* Work required: Write out the opening lines of the data word for word, up to and including the line with "near the corner", and leave every picture and every later line out.

* Provided data:
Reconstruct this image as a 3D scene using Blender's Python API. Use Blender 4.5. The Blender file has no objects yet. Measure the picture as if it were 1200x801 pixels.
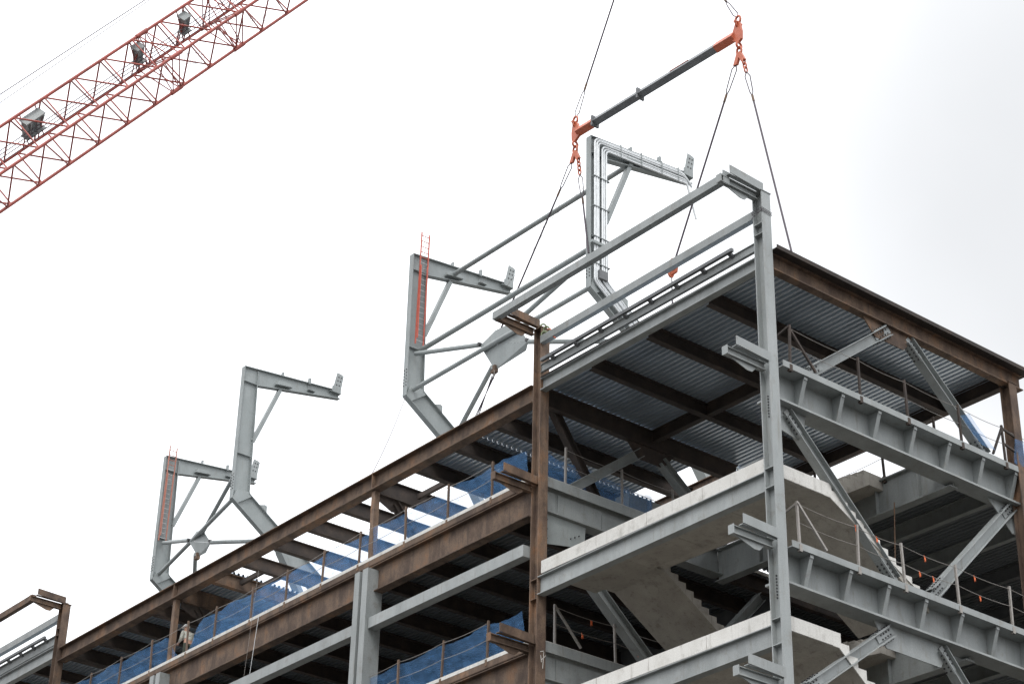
import bpy, bmesh, math, random
from mathutils import Vector, Matrix
random.seed(7)
R = math.radians
scn = bpy.context.scene
col = scn.collection
GZ = -24.8                      # ground level; z = 0 is the stair landing near the corner

# ------------------------------------------------------------------ materials
def nmat(name):
    m = bpy.data.materials.new(name); m.use_nodes = True
    nt = m.node_tree; nt.nodes.clear()
    out = nt.nodes.new('ShaderNodeOutputMaterial')
    b = nt.nodes.new('ShaderNodeBsdfPrincipled')
    nt.links.new(b.outputs[0], out.inputs[0])
    return m, nt, b, out
def mottled(name, stops, scale=3.0, rough=.6, metal=0.0, stretch=(1, 1, 1), bump=0.0, fine=0.12, detail=8, stain=None, vary=.0):
    m, nt, b, out = nmat(name); N, Lk = nt.nodes.new, nt.links.new
    tc = N('ShaderNodeTexCoord'); mp = N('ShaderNodeMapping'); mp.inputs['Scale'].default_value = stretch
    Lk(tc.outputs['Object'], mp.inputs[0])
    n1 = N('ShaderNodeTexNoise'); n1.inputs['Scale'].default_value = scale; n1.inputs['Detail'].default_value = detail
    n1.inputs['Roughness'].default_value = .62
    Lk(mp.outputs[0], n1.inputs[0])
    cr = N('ShaderNodeValToRGB'); e = cr.color_ramp.elements
    while len(e) < len(stops): e.new(.5)
    for k, (p, c) in enumerate(stops):
        e[k].position = p; e[k].color = (*c, 1)
    Lk(n1.outputs[0], cr.inputs[0])
    n2 = N('ShaderNodeTexNoise'); n2.inputs['Scale'].default_value = 38; n2.inputs['Detail'].default_value = 3
    Lk(tc.outputs['Object'], n2.inputs[0])
    mr = N('ShaderNodeMapRange'); mr.inputs[1].default_value = .3; mr.inputs[2].default_value = .7
    mr.inputs[3].default_value = 1 - fine; mr.inputs[4].default_value = 1 + fine
    Lk(n2.outputs[0], mr.inputs[0])
    mx = N('ShaderNodeMix'); mx.data_type = 'RGBA'; mx.blend_type = 'MULTIPLY'; mx.inputs[0].default_value = 1
    Lk(cr.outputs[0], mx.inputs[6]); Lk(mr.outputs[0], mx.inputs[7])
    res = mx.outputs[2]
    if stain:                                   # run-down streaks and blotches: (colour, strength, threshold)
        sc, st, th_ = stain
        for stretch2, sz in (((5, 5, .45), 1.3), ((1, 1, 1), 2.6)):
            mp2 = N('ShaderNodeMapping'); mp2.inputs['Scale'].default_value = stretch2; mp2.inputs['Location'].default_value = (3.1, 7.7, 1.9)
            Lk(tc.outputs['Object'], mp2.inputs[0])
            n3 = N('ShaderNodeTexNoise'); n3.inputs['Scale'].default_value = sz; n3.inputs['Detail'].default_value = 5; n3.inputs['Roughness'].default_value = .7
            Lk(mp2.outputs[0], n3.inputs[0])
            m3 = N('ShaderNodeMapRange'); m3.inputs[1].default_value = th_; m3.inputs[2].default_value = th_ + .16; m3.inputs[3].default_value = 0; m3.inputs[4].default_value = st
            Lk(n3.outputs[0], m3.inputs[0])
            x3 = N('ShaderNodeMix'); x3.data_type = 'RGBA'; x3.inputs[7].default_value = (*sc, 1)
            Lk(m3.outputs[0], x3.inputs[0]); Lk(res, x3.inputs[6]); res = x3.outputs[2]
    if vary:
        oi = N('ShaderNodeObjectInfo'); m4 = N('ShaderNodeMapRange'); m4.inputs[3].default_value = 1 - vary; m4.inputs[4].default_value = 1 + vary
        Lk(oi.outputs['Random'], m4.inputs[0])
        x4 = N('ShaderNodeMix'); x4.data_type = 'RGBA'; x4.blend_type = 'MULTIPLY'; x4.inputs[0].default_value = 1
        Lk(res, x4.inputs[6]); Lk(m4.outputs[0], x4.inputs[7]); res = x4.outputs[2]
    Lk(res, b.inputs['Base Color'])
    b.inputs['Roughness'].default_value = rough; b.inputs['Metallic'].default_value = metal
    if bump:
        bp = N('ShaderNodeBump'); bp.inputs['Strength'].default_value = bump; bp.inputs['Distance'].default_value = .01
        Lk(n2.outputs[0], bp.inputs['Height']); Lk(bp.outputs[0], b.inputs['Normal'])
    return m
M = {}
M['grey'] = mottled('grey_primer', [(.25, (.20, .215, .212)), (.5, (.255, .273, .272)), (.75, (.31, .328, .327))], 1.6, .5, stretch=(1, 1, .35), fine=.10, bump=.08, stain=((.16, .145, .12), .5, .56), vary=.07)
M['frame'] = mottled('pale_grey_primer', [(.25, (.205, .225, .225)), (.5, (.25, .275, .275)), (.75, (.295, .32, .32))], 1.3, .5, stretch=(1, 1, .5), fine=.08, stain=((.19, .185, .165), .45, .56), vary=.05)
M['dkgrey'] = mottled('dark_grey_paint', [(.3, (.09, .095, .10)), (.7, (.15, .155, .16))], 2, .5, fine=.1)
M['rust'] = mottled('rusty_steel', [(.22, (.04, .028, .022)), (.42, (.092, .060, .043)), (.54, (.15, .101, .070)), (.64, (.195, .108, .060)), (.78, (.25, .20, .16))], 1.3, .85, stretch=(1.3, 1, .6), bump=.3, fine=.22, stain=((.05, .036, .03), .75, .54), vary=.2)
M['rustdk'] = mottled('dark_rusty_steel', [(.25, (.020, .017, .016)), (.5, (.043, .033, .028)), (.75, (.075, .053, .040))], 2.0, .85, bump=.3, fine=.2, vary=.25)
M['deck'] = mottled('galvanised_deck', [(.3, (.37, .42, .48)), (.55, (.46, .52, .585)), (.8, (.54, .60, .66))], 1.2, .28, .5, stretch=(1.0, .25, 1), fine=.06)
M['white_conc'] = mottled('pale_concrete', [(.2, (.48, .465, .43)), (.5, (.60, .59, .56)), (.8, (.62, .61, .58))], 1.7, .85, bump=.2, fine=.12, stain=((.30, .285, .255), .6, .55), vary=.06)
M['conc'] = mottled('tan_concrete', [(.2, (.27, .25, .22)), (.5, (.37, .345, .305)), (.8, (.45, .425, .38))], 1.1, .88, bump=.3, fine=.12, stain=((.15, .135, .115), .55, .55), vary=.08)
M['orange'] = mottled('orange_paint', [(.25, (.36, .075, .035)), (.55, (.46, .11, .05)), (.8, (.42, .15, .085))], 5, .5, fine=.12)
M['crane'] = mottled('red_crane_paint', [(.25, (.26, .055, .042)), (.55, (.36, .072, .052)), (.8, (.42, .13, .095))], 2, .5, fine=.12, stain=((.10, .05, .04), .6, .54))
M['lad'] = mottled('ladder_orange', [(.3, (.42, .075, .045)), (.7, (.5, .11, .07))], 6, .45, fine=.08)
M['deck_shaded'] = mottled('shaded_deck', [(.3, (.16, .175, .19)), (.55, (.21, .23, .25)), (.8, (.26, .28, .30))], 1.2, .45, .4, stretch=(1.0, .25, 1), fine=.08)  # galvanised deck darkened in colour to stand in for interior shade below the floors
M['lad_faded'] = mottled('faded_ladder', [(.3, (.36, .14, .10)), (.7, (.44, .19, .14))], 6, .55, fine=.08)
M['alu'] = mottled('aluminium', [(.3, (.45, .46, .47)), (.7, (.58, .59, .6))], 4, .4, .6, fine=.05)
M['conduit'] = mottled('conduit_metal', [(.3, (.58, .60, .61)), (.7, (.70, .72, .73))], 4, .35, .25, fine=.04)
M['wire'] = mottled('wire_rope', [(.3, (.045, .035, .045)), (.7, (.08, .06, .075))], 12, .6, fine=.2)
M['cable'] = mottled('galv_cable', [(.3, (.22, .20, .18)), (.7, (.32, .30, .28))], 12, .5, .3, fine=.1)
M['flag'] = mottled('orange_flag', [(.3, (.75, .12, .03)), (.7, (.85, .2, .06))], 8, .7)
M['bolt'] = mottled('dark_bolts', [(.3, (.025, .025, .027)), (.7, (.06, .06, .062))], 9, .5, .3)
M['ground'] = mottled('ground_dirt', [(.3, (.045, .042, .038)), (.7, (.08, .075, .068))], .15, .95, bump=.2)
M['skin'] = mottled('skin', [(.3, (.42, .24, .17)), (.7, (.48, .28, .2))], 8, .6)
M['shirt'] = mottled('work_shirt', [(.3, (.42, .43, .38)), (.7, (.55, .56, .5))], 8, .85)
M['dark'] = mottled('dark_cloth', [(.3, (.03, .035, .03)), (.7, (.06, .07, .05))], 8, .85)
M['hat'] = mottled('hat_white', [(.3, (.72, .72, .7)), (.7, (.8, .8, .78))], 8, .35)
M['hair'] = mottled('hair', [(.3, (.03, .02, .015)), (.7, (.05, .035, .025))], 8, .7)
M['green'] = mottled('green_rigging', [(.3, (.16, .20, .11)), (.7, (.22, .26, .15))], 8, .6)
def net_material(name, c, opac):
    m, nt, b, out = nmat(name); N, Lk = nt.nodes.new, nt.links.new
    b.inputs['Base Color'].default_value = (*c, 1); b.inputs['Roughness'].default_value = .75
    tl = N('ShaderNodeBsdfTranslucent'); tl.inputs[0].default_value = (*c, 1)
    m1 = N('ShaderNodeMixShader'); m1.inputs[0].default_value = .45
    Lk(b.outputs[0], m1.inputs[1]); Lk(tl.outputs[0], m1.inputs[2])
    tr = N('ShaderNodeBsdfTransparent'); m2 = N('ShaderNodeMixShader')
    tc = N('ShaderNodeTexCoord'); n1 = N('ShaderNodeTexNoise'); n1.inputs['Scale'].default_value = 3.0
    mpn = N('ShaderNodeMapping'); mpn.inputs['Scale'].default_value = (1, .55, 2.2); mpn.inputs['Rotation'].default_value = (.5, 0, 0); Lk(tc.outputs['Object'], mpn.inputs[0])
    n1.inputs['Detail'].default_value = 6; n1.inputs['Distortion'].default_value = .3; Lk(mpn.outputs[0], n1.inputs[0])
    mr = N('ShaderNodeMapRange'); mr.inputs[1].default_value = .3; mr.inputs[2].default_value = .7
    mr.inputs[3].default_value = opac - .09; mr.inputs[4].default_value = opac + .11
    Lk(n1.outputs[0], mr.inputs[0]); Lk(mr.outputs[0], m2.inputs[0])
    Lk(tr.outputs[0], m2.inputs[1]); Lk(m1.outputs[0], m2.inputs[2]); Lk(m2.outputs[0], out.inputs[0])
    return m
M['net'] = net_material('blue_netting', (.15, .37, .74), .33)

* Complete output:
Reconstruct this image as a 3D scene using Blender's Python API. Use Blender 4.5. The Blender file has no objects yet. Measure the picture as if it were 1200x801 pixels.
import bpy, bmesh, math, random
from mathutils import Vector, Matrix
random.seed(7)
R = math.radians
scn = bpy.context.scene
col = scn.collection
GZ = -24.8                      # ground level; z = 0 is the stair landing near the corner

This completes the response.